→ SUPPLIED DATA:
§ §

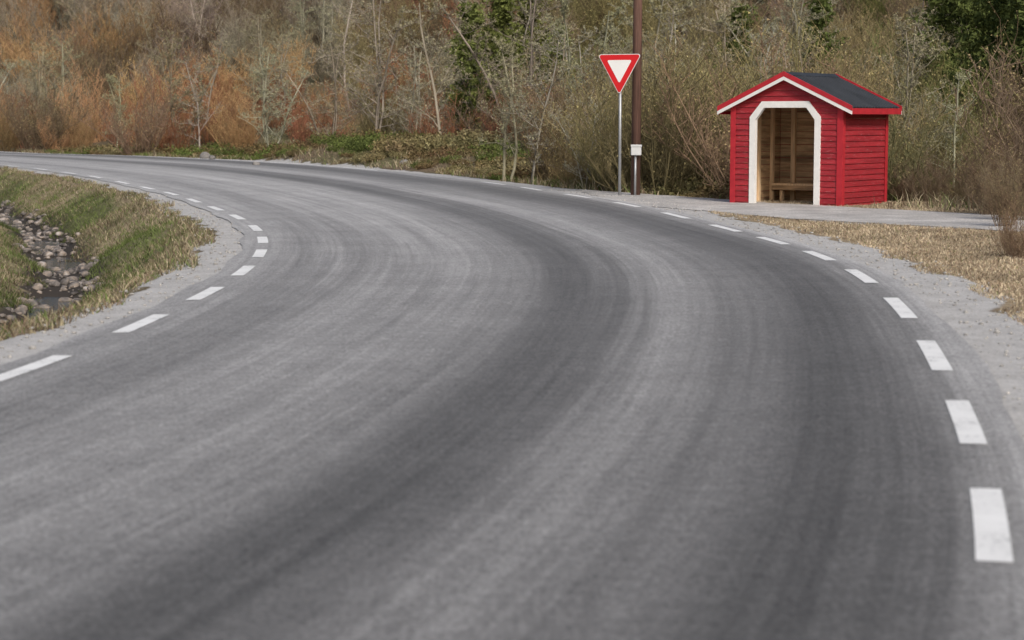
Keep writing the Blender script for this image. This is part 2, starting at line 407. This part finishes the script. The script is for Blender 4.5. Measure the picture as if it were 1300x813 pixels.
for (x,y),z,d,p in zip(cand,zz,dr,pp):
    if d<2.2 or p<1.0: continue
    if math.hypot(x-shelter_c[0],y-shelter_c[1])<2.6: continue
    if x>4 and x<11 and y<40: continue
    if y<43.5 and x<9.4: continue
    if z>2.2+.068*y: continue
    u,v=mound_uv(x,y)
    if (u/7)**2+(v/13)**2<1 : continue
    px=x/y*F+CX
    if px<640 and px>240 and d<6.5: continue
    ms=1.45 if y<75 else 1.9 if y<110 else 2.6 if y<150 else 3.3
    key=(int(x//ms),int(y//ms))
    if key in cell: continue
    cell[key]=1
    r=random.random()+ (vnoise(x,y,7)-.5)*1.1
    if px<430: col=RED if r<.40 else ORG if r<.8 else BRN
    elif px<700: col=BRN if r<.4 else RED if r<.6 else OLV if r<.85 else GRY
    else: col=OLV if r<.45 else BRN if r<.8 else GRY if r<.95 else GRN
    if y>125 and px<430: col=GRY if r<.5 else ORG if r<.65 else BRN
    sc=random.uniform(.6,1.2)*(1.15 if px>700 else 1.1 if px<260 else .95)
    if px>1100 and px<1300 and y<70: sc*=.75
    if px>600 and px<780 and y<62: sc*=.8
    if y>120: sc*=1.3
    if y>150: sc*=1.2
    inst(random.choice(shrubs),'shrub',x,y,float(z)-.1,sc,jit(col,.35),thicket)
def tz(x,y): return float(terrain(np.array([x]),np.array([y]))[0][0])
def at(px,Y): return (px-CX)/F*Y
low=empty('roadside_bush')
for px,Y,s in ((1255,37,.35),(1290,35,.42),(1275,33,.3),(1240,39.5,.3),(1310,37,.6),(1225,41,.3),(1285,27,.18),(1300,26,.25),(1270,40,.5),(1180,43.5,.35),(1150,44,.3),(1215,44,.4)):
    x=at(px,Y); inst(random.choice(shrubs),'bush_clump',x,Y,tz(x,Y),s,jit(BRN),low)
LTG=(.34,.31,.235)
for px,Y,s,m in ((640,57,1.15,1),(668,56.5,1.25,0),(745,52,.6,2),(1165,50,1.1,2),(1140,47,.65,1),(855,54,1.,1),(520,88,1.25,2),(150,106,1.2,1),(1215,50,.95,0),(715,57,.8,0),(60,125,1.6,2),(230,118,1.3,0),(420,92,1.3,2),(1010,52,1.2,1),(330,104,1.3,0)):
    x=at(px,Y); inst(trees[m],'bare_tree',x,Y,tz(x,Y),s,jit(LTG,.12))
dist=empty('distant_bare_trees')
for _ in range(120):
    px=random.uniform(-120,1420); Y=random.uniform(90,205) if px<450 else random.uniform(70,135); x=at(px,Y)
    if abs(x)>60 : continue
    if dists(np.array([x]),np.array([Y]))[0][0]<4: continue
    inst(random.choice(trees),'tree_far',x,Y,tz(x,Y),random.uniform(1.1,1.9),jit((.35,.315,.25) if random.random()<.6 else GRY,.2),dist)
for px,Y,s in ((640,90,.95),(602,96,.9),(680,92,.95),(712,88,.7),(1285,60,.95),(1325,57,1.0),(1255,70,1.0),(1190,88,1.),(1040,92,.8),(930,92,.8),(1225,80,1.1),(1300,78,1.2)):
    x=at(px,Y); inst(random.choice(pines),'pine_tree',x,Y,tz(x,Y),s,jit((.13,.14,.045) if px<800 else (.06,.085,.03),.2))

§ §

→ YOUR OBJECTIVE:
Copy each line in full and exactly, omitting any picture.

→ TASK RESULT:
Keep writing the Blender script for this image. This is part 2, starting at line 407. This part finishes the script. The script is for Blender 4.5. Measure the picture as if it were 1300x813 pixels.
for (x,y),z,d,p in zip(cand,zz,dr,pp):
    if d<2.2 or p<1.0: continue
    if math.hypot(x-shelter_c[0],y-shelter_c[1])<2.6: continue
    if x>4 and x<11 and y<40: continue
    if y<43.5 and x<9.4: continue
    if z>2.2+.068*y: continue
    u,v=mound_uv(x,y)
    if (u/7)**2+(v/13)**2<1 : continue
    px=x/y*F+CX
    if px<640 and px>240 and d<6.5: continue
    ms=1.45 if y<75 else 1.9 if y<110 else 2.6 if y<150 else 3.3
    key=(int(x//ms),int(y//ms))
    if key in cell: continue
    cell[key]=1
    r=random.random()+ (vnoise(x,y,7)-.5)*1.1
    if px<430: col=RED if r<.40 else ORG if r<.8 else BRN
    elif px<700: col=BRN if r<.4 else RED if r<.6 else OLV if r<.85 else GRY
    else: col=OLV if r<.45 else BRN if r<.8 else GRY if r<.95 else GRN
    if y>125 and px<430: col=GRY if r<.5 else ORG if r<.65 else BRN
    sc=random.uniform(.6,1.2)*(1.15 if px>700 else 1.1 if px<260 else .95)
    if px>1100 and px<1300 and y<70: sc*=.75
    if px>600 and px<780 and y<62: sc*=.8
    if y>120: sc*=1.3
    if y>150: sc*=1.2
    inst(random.choice(shrubs),'shrub',x,y,float(z)-.1,sc,jit(col,.35),thicket)
def tz(x,y): return float(terrain(np.array([x]),np.array([y]))[0][0])
def at(px,Y): return (px-CX)/F*Y
low=empty('roadside_bush')
for px,Y,s in ((1255,37,.35),(1290,35,.42),(1275,33,.3),(1240,39.5,.3),(1310,37,.6),(1225,41,.3),(1285,27,.18),(1300,26,.25),(1270,40,.5),(1180,43.5,.35),(1150,44,.3),(1215,44,.4)):
    x=at(px,Y); inst(random.choice(shrubs),'bush_clump',x,Y,tz(x,Y),s,jit(BRN),low)
LTG=(.34,.31,.235)
for px,Y,s,m in ((640,57,1.15,1),(668,56.5,1.25,0),(745,52,.6,2),(1165,50,1.1,2),(1140,47,.65,1),(855,54,1.,1),(520,88,1.25,2),(150,106,1.2,1),(1215,50,.95,0),(715,57,.8,0),(60,125,1.6,2),(230,118,1.3,0),(420,92,1.3,2),(1010,52,1.2,1),(330,104,1.3,0)):
    x=at(px,Y); inst(trees[m],'bare_tree',x,Y,tz(x,Y),s,jit(LTG,.12))
dist=empty('distant_bare_trees')
for _ in range(120):
    px=random.uniform(-120,1420); Y=random.uniform(90,205) if px<450 else random.uniform(70,135); x=at(px,Y)
    if abs(x)>60 : continue
    if dists(np.array([x]),np.array([Y]))[0][0]<4: continue
    inst(random.choice(trees),'tree_far',x,Y,tz(x,Y),random.uniform(1.1,1.9),jit((.35,.315,.25) if random.random()<.6 else GRY,.2),dist)
for px,Y,s in ((640,90,.95),(602,96,.9),(680,92,.95),(712,88,.7),(1285,60,.95),(1325,57,1.0),(1255,70,1.0),(1190,88,1.),(1040,92,.8),(930,92,.8),(1225,80,1.1),(1300,78,1.2)):
    x=at(px,Y); inst(random.choice(pines),'pine_tree',x,Y,tz(x,Y),s,jit((.13,.14,.045) if px<800 else (.06,.085,.03),.2))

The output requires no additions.